MLC
Seminar
Random packing of mixtures of hard rods and spheres
Seminar Room 1, Newton Institute
Abstract
Random packing of mixtures of hard spherocylinders and hard spheres are studied for $d \approx L$, where $L$ is the length of the spherocylinder and $d$ the diameter of the spheres. Packing fractions of mixtures of hard spherocylindres with aspect ratios $ 4 < L/D < 20$ and how this packing fraction changes with different concentrations of spheres are investigated. The results obtained are compared with observations of mixtures of sterically stabilized rod-like particles and spheres.
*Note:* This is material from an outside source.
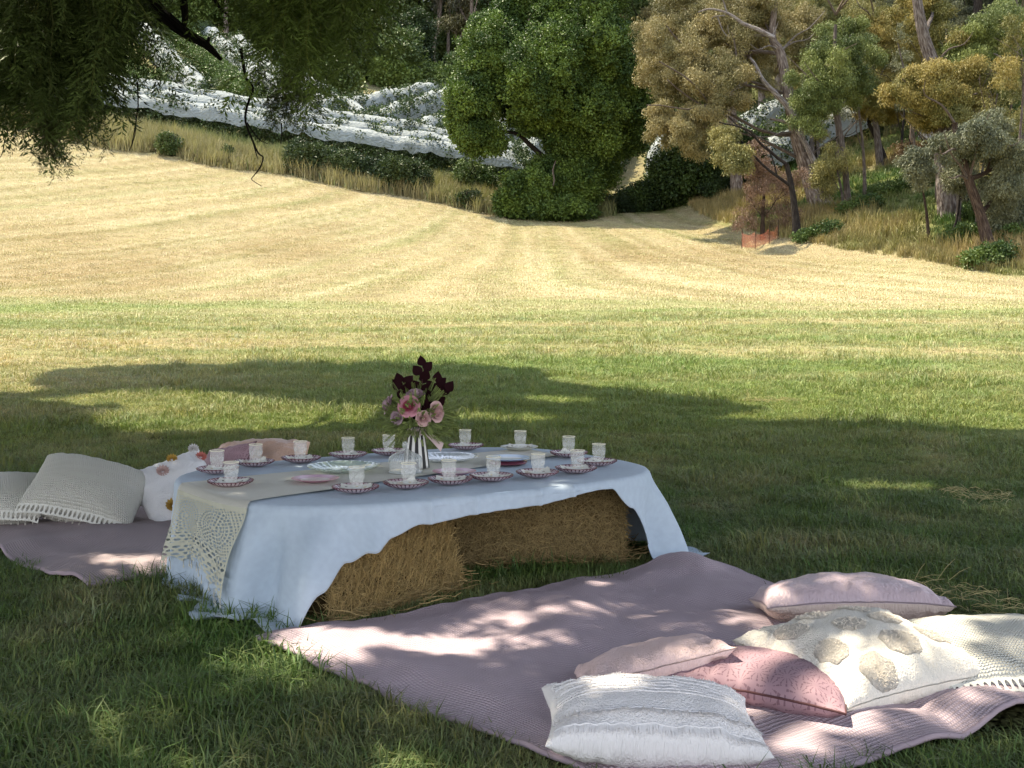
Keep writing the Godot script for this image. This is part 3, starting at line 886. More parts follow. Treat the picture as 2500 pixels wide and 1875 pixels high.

These colloidal suspensions of rod-like particles are made with sepiolite clays and have previously been found to show liquid crystal behaviour [1]. The addition of spheres to a colloidal rod suspension affects the isotropic-nematic phase transition that occurs in pure suspensions. One might expect that the addition of spheres would lead to a wide phase gap between rod-rich and sphere-rich phases [2]. An experimental study did find some evidence for nematic rod domains with spheres accumulating at their grain boundaries [3]. Very easily however these systems got stuck in gel states consisting of (bundles of) rods trapping spheres [3]. Rather than trying to calculate equilibrium phase diagrams, we are therefore investigating random close packed configurations which may resemble the experimental observations more closely.References [1] Z. X. Zhang and J. S. van Duijneveldt, J. Chem. Phys., 124, 154910 (2006). [2] Henk N.W. Lekkerkerker and Remco Tuinier, Colloids and the Depletion Interaction, Springer, 2011. [3] N. Yasarawan and J.S. van Duijneveldt, Soft Matter, 6, 353-362 (2010).